Type out the data exactly as given. Skip any image.

-- START Given data --

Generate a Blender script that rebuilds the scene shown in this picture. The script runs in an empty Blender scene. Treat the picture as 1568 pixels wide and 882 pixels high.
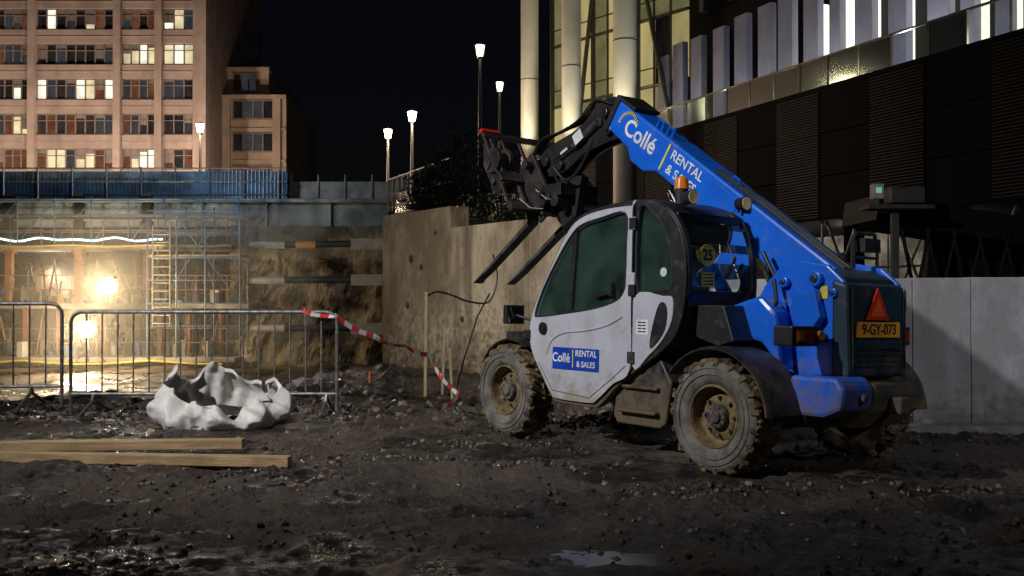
import bpy, bmesh, math, random
from mathutils import Vector, Matrix, noise
random.seed(7)
S=bpy.context.scene
S.view_settings.view_transform='Standard'; S.view_settings.look='None'; S.view_settings.exposure=0
# ---------------------------------------------------------------- materials
def M(name,c1,c2=None,scale=5,rough=.6,metal=0,bump=0,bscale=None,lo=.4,hi=.6,stretch=(1,1,1),emit=None,es=0,rough2=None,dirt=None,spec=.5,bdist=.02,detail=6,streak=None):
    m=bpy.data.materials.new(name); m.use_nodes=True; nt=m.node_tree; N=nt.nodes; L=nt.links
    b=N['Principled BSDF']; b.inputs['Roughness'].default_value=rough; b.inputs['Metallic'].default_value=metal
    b.inputs['Specular IOR Level'].default_value=spec
    c2=c2 or tuple(x*.75 for x in c1)
    tc=N.new('ShaderNodeTexCoord'); mp=N.new('ShaderNodeMapping'); mp.inputs['Scale'].default_value=stretch
    L.new(tc.outputs['Object'],mp.inputs['Vector'])
    n=N.new('ShaderNodeTexNoise'); n.inputs['Scale'].default_value=scale; n.inputs['Detail'].default_value=detail; n.inputs['Roughness'].default_value=.62
    L.new(mp.outputs[0],n.inputs['Vector'])
    r=N.new('ShaderNodeMapRange'); r.inputs[1].default_value=lo; r.inputs[2].default_value=hi
    L.new(n.outputs['Fac'],r.inputs[0])
    mx=N.new('ShaderNodeMixRGB'); mx.inputs[1].default_value=(*c1,1); mx.inputs[2].default_value=(*c2,1)
    L.new(r.outputs[0],mx.inputs[0]); out=mx.outputs[0]
    if rough2 is not None:
        rr=N.new('ShaderNodeMapRange'); rr.inputs[3].default_value=rough; rr.inputs[4].default_value=rough2
        L.new(r.outputs[0],rr.inputs[0]); L.new(rr.outputs[0],b.inputs['Roughness'])
    if streak:
        mp2=N.new('ShaderNodeMapping'); mp2.inputs['Scale'].default_value=(1,1,.16); L.new(tc.outputs['Object'],mp2.inputs['Vector'])
        n4=N.new('ShaderNodeTexNoise'); n4.inputs['Scale'].default_value=streak[1]; n4.inputs['Detail'].default_value=7; L.new(mp2.outputs[0],n4.inputs['Vector'])
        r4=N.new('ShaderNodeMapRange'); r4.inputs[1].default_value=.5; r4.inputs[2].default_value=.68; r4.inputs[4].default_value=streak[2]; L.new(n4.outputs['Fac'],r4.inputs[0])
        m4=N.new('ShaderNodeMixRGB'); L.new(r4.outputs[0],m4.inputs[0]); L.new(out,m4.inputs[1]); m4.inputs[2].default_value=(*streak[0],1); out=m4.outputs[0]
    if dirt:
        dc,z0,z1,amt=dirt
        sp=N.new('ShaderNodeSeparateXYZ'); L.new(tc.outputs['Object'],sp.inputs[0])
        zr=N.new('ShaderNodeMapRange'); zr.inputs[1].default_value=z0; zr.inputs[2].default_value=z1; zr.inputs[3].default_value=.42; zr.inputs[4].default_value=0
        L.new(sp.outputs[2],zr.inputs[0])
        n3=N.new('ShaderNodeTexNoise'); n3.inputs['Scale'].default_value=9; n3.inputs['Detail'].default_value=8; n3.inputs['Roughness'].default_value=.7
        L.new(tc.outputs['Object'],n3.inputs['Vector'])
        ad=N.new('ShaderNodeMath'); ad.operation='ADD'; L.new(zr.outputs[0],ad.inputs[0]); L.new(n3.outputs['Fac'],ad.inputs[1])
        r3=N.new('ShaderNodeMapRange'); r3.inputs[1].default_value=.56; r3.inputs[2].default_value=.85; r3.inputs[4].default_value=amt
        L.new(ad.outputs[0],r3.inputs[0])
        m3=N.new('ShaderNodeMixRGB'); L.new(r3.outputs[0],m3.inputs[0]); L.new(out,m3.inputs[1]); m3.inputs[2].default_value=(*dc,1); out=m3.outputs[0]
        ro=N.new('ShaderNodeMapRange'); ro.inputs[3].default_value=rough; ro.inputs[4].default_value=.9
        L.new(r3.outputs[0],ro.inputs[0]); L.new(ro.outputs[0],b.inputs['Roughness'])
    L.new(out,b.inputs['Base Color'])
    if bump:
        n2=N.new('ShaderNodeTexNoise'); n2.inputs['Scale'].default_value=bscale or scale*4; n2.inputs['Detail'].default_value=8; n2.inputs['Roughness'].default_value=.65
        L.new(mp.outputs[0],n2.inputs['Vector'])
        bp=N.new('ShaderNodeBump'); bp.inputs['Strength'].default_value=bump; bp.inputs['Distance'].default_value=bdist
        L.new(n2.outputs['Fac'],bp.inputs['Height']); L.new(bp.outputs[0],b.inputs['Normal'])
    if emit:
        em=N.new('ShaderNodeMixRGB'); em.blend_type='MULTIPLY'; em.inputs[0].default_value=.6
        em.inputs[1].default_value=(*emit,1); L.new(r.outputs[0],em.inputs[2])
        L.new(em.outputs[0],b.inputs['Emission Color']); b.inputs['Emission Strength'].default_value=es
    return m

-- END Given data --

▶ Written answer
Generate a Blender script that rebuilds the scene shown in this picture. The script runs in an empty Blender scene. Treat the picture as 1568 pixels wide and 882 pixels high.
import bpy, bmesh, math, random
from mathutils import Vector, Matrix, noise
random.seed(7)
S=bpy.context.scene
S.view_settings.view_transform='Standard'; S.view_settings.look='None'; S.view_settings.exposure=0
# ---------------------------------------------------------------- materials
def M(name,c1,c2=None,scale=5,rough=.6,metal=0,bump=0,bscale=None,lo=.4,hi=.6,stretch=(1,1,1),emit=None,es=0,rough2=None,dirt=None,spec=.5,bdist=.02,detail=6,streak=None):
    m=bpy.data.materials.new(name); m.use_nodes=True; nt=m.node_tree; N=nt.nodes; L=nt.links
    b=N['Principled BSDF']; b.inputs['Roughness'].default_value=rough; b.inputs['Metallic'].default_value=metal
    b.inputs['Specular IOR Level'].default_value=spec
    c2=c2 or tuple(x*.75 for x in c1)
    tc=N.new('ShaderNodeTexCoord'); mp=N.new('ShaderNodeMapping'); mp.inputs['Scale'].default_value=stretch
    L.new(tc.outputs['Object'],mp.inputs['Vector'])
    n=N.new('ShaderNodeTexNoise'); n.inputs['Scale'].default_value=scale; n.inputs['Detail'].default_value=detail; n.inputs['Roughness'].default_value=.62
    L.new(mp.outputs[0],n.inputs['Vector'])
    r=N.new('ShaderNodeMapRange'); r.inputs[1].default_value=lo; r.inputs[2].default_value=hi
    L.new(n.outputs['Fac'],r.inputs[0])
    mx=N.new('ShaderNodeMixRGB'); mx.inputs[1].default_value=(*c1,1); mx.inputs[2].default_value=(*c2,1)
    L.new(r.outputs[0],mx.inputs[0]); out=mx.outputs[0]
    if rough2 is not None:
        rr=N.new('ShaderNodeMapRange'); rr.inputs[3].default_value=rough; rr.inputs[4].default_value=rough2
        L.new(r.outputs[0],rr.inputs[0]); L.new(rr.outputs[0],b.inputs['Roughness'])
    if streak:
        mp2=N.new('ShaderNodeMapping'); mp2.inputs['Scale'].default_value=(1,1,.16); L.new(tc.outputs['Object'],mp2.inputs['Vector'])
        n4=N.new('ShaderNodeTexNoise'); n4.inputs['Scale'].default_value=streak[1]; n4.inputs['Detail'].default_value=7; L.new(mp2.outputs[0],n4.inputs['Vector'])
        r4=N.new('ShaderNodeMapRange'); r4.inputs[1].default_value=.5; r4.inputs[2].default_value=.68; r4.inputs[4].default_value=streak[2]; L.new(n4.outputs['Fac'],r4.inputs[0])
        m4=N.new('ShaderNodeMixRGB'); L.new(r4.outputs[0],m4.inputs[0]); L.new(out,m4.inputs[1]); m4.inputs[2].default_value=(*streak[0],1); out=m4.outputs[0]
    if dirt:
        dc,z0,z1,amt=dirt
        sp=N.new('ShaderNodeSeparateXYZ'); L.new(tc.outputs['Object'],sp.inputs[0])
        zr=N.new('ShaderNodeMapRange'); zr.inputs[1].default_value=z0; zr.inputs[2].default_value=z1; zr.inputs[3].default_value=.42; zr.inputs[4].default_value=0
        L.new(sp.outputs[2],zr.inputs[0])
        n3=N.new('ShaderNodeTexNoise'); n3.inputs['Scale'].default_value=9; n3.inputs['Detail'].default_value=8; n3.inputs['Roughness'].default_value=.7
        L.new(tc.outputs['Object'],n3.inputs['Vector'])
        ad=N.new('ShaderNodeMath'); ad.operation='ADD'; L.new(zr.outputs[0],ad.inputs[0]); L.new(n3.outputs['Fac'],ad.inputs[1])
        r3=N.new('ShaderNodeMapRange'); r3.inputs[1].default_value=.56; r3.inputs[2].default_value=.85; r3.inputs[4].default_value=amt
        L.new(ad.outputs[0],r3.inputs[0])
        m3=N.new('ShaderNodeMixRGB'); L.new(r3.outputs[0],m3.inputs[0]); L.new(out,m3.inputs[1]); m3.inputs[2].default_value=(*dc,1); out=m3.outputs[0]
        ro=N.new('ShaderNodeMapRange'); ro.inputs[3].default_value=rough; ro.inputs[4].default_value=.9
        L.new(r3.outputs[0],ro.inputs[0]); L.new(ro.outputs[0],b.inputs['Roughness'])
    L.new(out,b.inputs['Base Color'])
    if bump:
        n2=N.new('ShaderNodeTexNoise'); n2.inputs['Scale'].default_value=bscale or scale*4; n2.inputs['Detail'].default_value=8; n2.inputs['Roughness'].default_value=.65
        L.new(mp.outputs[0],n2.inputs['Vector'])
        bp=N.new('ShaderNodeBump'); bp.inputs['Strength'].default_value=bump; bp.inputs['Distance'].default_value=bdist
        L.new(n2.outputs['Fac'],bp.inputs['Height']); L.new(bp.outputs[0],b.inputs['Normal'])
    if emit:
        em=N.new('ShaderNodeMixRGB'); em.blend_type='MULTIPLY'; em.inputs[0].default_value=.6
        em.inputs[1].default_value=(*emit,1); L.new(r.outputs[0],em.inputs[2])
        L.new(em.outputs[0],b.inputs['Emission Color']); b.inputs['Emission Strength'].default_value=es
    return m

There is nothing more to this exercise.